What am I doing wrong?

#include <TimerOne.h>
#define arraymax 40
#define PI2 6.2832

int led = 13;
int ledpositief = 0; 
int n, k;  
volatile int dftflag = 0;
volatile int readcounter = 0;
int voltage[arraymax]; // discrete-time signal, x
float Xre[arraymax], Xim[arraymax]; // DFT of x (real and imaginary parts)
float P[arraymax];           // power spectrum of x

void setup() {
  Serial.begin(9600);
  Timer1.initialize(250); // timer for 250us = 4000Hz
  Timer1.attachInterrupt( readinputIsr ); // attach the function to the interrupt routine
  pinMode(led, OUTPUT);    
}

void loop() 
{
  if(dftflag == 1)
  {
  for(int i = 0; i < arraymax; i++)
  {
 DFT();
  }
  dftflag = 0;
  }
  
  for(int i = 0; i < arraymax; i++)
  {
 if( i >= 4 && P[i] > 50)  // Hier wordt gecontroleerd of in een frequentieband boven de 1000 hz een waarde is gezien (dus dat de frequentie aanwezig is)
 {
 ledpositief = 1;
 }
 else
 {
 ledpositief = 0;
 }
  }
  
  if(ledpositief == 1)
  {
  digitalWrite(led, HIGH);   // turn the LED on (HIGH is the voltage level)
  }
  else
  {
    digitalWrite(led, LOW);    // turn the LED off by making the voltage LOW
  }
}

void readinputIsr()
{
 if(dftflag == 0)
 {
 // Read the input data
 voltage[readcounter] = analogRead(A3);
 readcounter++;
 if(readcounter >= arraymax)
 {
 readcounter = 0;
 dftflag = 1;
 }
 }
}

void DFT()
{
    
  for (k=0 ; k<arraymax ; ++k)
    {
        // Real part of X[k]
        Xre[k] = 0;
        for (n=0 ; n<arraymax ; ++n) Xre[k] += voltage[n] * cos(n * k * PI2 / arraymax);
         
        // Imaginary part of X[k]
        Xim[k] = 0;
        for (n=0 ; n<arraymax ; ++n) Xim[k] -= voltage[n] * sin(n * k * PI2 / arraymax);
         
        // Power at kth frequency bin
        P[k] = Xre[k]*Xre[k] + Xim[k]*Xim[k];
 Serial.println(P[k]);
    }
    

}

The sketch calls DFT() 40 times when it completes a sample period. I think that you intended to call it once.

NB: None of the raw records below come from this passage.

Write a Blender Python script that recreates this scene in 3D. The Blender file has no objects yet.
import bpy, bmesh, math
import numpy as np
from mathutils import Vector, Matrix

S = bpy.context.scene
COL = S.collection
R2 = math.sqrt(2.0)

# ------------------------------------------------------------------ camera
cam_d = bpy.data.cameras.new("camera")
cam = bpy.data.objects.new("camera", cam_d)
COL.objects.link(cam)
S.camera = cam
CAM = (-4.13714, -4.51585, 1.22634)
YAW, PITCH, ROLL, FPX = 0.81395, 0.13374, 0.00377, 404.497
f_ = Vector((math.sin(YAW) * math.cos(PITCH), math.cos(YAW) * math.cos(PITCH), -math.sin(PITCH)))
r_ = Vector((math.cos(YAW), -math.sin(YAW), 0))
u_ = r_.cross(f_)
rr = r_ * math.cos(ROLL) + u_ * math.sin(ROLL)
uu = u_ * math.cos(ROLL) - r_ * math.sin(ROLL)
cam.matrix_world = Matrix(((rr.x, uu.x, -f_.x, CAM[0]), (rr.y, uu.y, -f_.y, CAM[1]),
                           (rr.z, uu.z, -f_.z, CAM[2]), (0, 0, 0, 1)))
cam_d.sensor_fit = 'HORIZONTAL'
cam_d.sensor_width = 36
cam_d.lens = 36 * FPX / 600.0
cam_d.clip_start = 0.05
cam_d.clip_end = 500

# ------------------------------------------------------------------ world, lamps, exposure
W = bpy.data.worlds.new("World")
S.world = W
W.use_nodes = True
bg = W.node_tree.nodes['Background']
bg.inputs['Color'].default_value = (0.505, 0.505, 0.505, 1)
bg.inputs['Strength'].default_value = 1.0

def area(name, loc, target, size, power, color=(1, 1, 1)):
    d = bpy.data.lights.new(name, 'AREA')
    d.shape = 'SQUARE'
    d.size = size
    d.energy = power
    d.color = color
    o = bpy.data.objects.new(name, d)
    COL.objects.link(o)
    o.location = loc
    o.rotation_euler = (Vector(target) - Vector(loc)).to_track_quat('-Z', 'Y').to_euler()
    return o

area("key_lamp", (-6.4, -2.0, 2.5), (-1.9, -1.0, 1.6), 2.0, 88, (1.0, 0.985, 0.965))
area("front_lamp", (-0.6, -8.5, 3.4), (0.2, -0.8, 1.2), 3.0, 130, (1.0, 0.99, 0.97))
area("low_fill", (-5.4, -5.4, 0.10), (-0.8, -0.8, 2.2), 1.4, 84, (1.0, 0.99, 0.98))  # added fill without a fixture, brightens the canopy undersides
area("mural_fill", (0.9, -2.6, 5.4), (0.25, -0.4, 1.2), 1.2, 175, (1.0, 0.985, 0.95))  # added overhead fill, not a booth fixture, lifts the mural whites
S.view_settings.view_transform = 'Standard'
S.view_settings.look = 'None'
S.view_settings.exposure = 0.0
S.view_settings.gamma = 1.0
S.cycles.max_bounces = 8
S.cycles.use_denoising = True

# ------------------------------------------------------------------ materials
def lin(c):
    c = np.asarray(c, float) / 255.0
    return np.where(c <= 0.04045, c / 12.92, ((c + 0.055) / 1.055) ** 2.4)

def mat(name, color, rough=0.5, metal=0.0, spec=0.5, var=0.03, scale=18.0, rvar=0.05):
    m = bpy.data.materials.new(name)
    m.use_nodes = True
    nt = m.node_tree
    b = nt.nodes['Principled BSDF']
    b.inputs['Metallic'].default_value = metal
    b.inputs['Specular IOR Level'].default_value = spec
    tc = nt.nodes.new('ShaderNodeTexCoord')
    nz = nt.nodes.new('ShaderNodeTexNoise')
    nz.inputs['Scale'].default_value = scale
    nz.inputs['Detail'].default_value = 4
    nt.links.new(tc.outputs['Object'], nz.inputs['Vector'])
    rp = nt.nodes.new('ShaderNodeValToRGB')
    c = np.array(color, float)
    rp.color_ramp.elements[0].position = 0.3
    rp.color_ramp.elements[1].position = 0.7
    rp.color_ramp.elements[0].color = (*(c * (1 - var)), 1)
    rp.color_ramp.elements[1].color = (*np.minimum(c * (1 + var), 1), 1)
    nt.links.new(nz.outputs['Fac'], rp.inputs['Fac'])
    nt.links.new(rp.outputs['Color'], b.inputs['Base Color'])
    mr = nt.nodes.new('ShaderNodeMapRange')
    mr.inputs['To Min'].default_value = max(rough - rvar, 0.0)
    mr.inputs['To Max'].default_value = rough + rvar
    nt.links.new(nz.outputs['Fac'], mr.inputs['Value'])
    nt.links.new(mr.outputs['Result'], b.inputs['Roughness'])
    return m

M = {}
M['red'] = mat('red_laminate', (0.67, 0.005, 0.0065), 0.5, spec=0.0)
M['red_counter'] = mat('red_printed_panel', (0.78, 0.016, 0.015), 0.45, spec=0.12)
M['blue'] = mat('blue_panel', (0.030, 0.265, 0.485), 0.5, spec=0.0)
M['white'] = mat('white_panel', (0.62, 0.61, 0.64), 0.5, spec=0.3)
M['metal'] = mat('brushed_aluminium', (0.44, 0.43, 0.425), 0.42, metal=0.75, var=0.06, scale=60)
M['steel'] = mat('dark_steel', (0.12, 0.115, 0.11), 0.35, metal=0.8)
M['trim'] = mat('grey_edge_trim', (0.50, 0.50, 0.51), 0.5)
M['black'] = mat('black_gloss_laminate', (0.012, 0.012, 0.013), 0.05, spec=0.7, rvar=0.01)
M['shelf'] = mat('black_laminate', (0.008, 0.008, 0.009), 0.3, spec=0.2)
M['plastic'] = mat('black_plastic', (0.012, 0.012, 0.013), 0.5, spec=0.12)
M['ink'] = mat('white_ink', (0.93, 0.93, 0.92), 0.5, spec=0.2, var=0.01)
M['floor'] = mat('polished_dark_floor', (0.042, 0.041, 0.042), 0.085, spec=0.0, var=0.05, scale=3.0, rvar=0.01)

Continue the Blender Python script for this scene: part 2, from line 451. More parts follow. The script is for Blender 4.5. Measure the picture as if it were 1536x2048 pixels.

After fixing that, I'd recommend is printing the array of samples, to see if it's what you expected.

Also, tell us about the analog signal - what's the source, what's its magnitude, what's its DC level, and how is it coupled to the analog input? And, show us some output - particularly the voltage array, both X arrays, and the output array P. "I see random numbers" doesn't give us much to work with.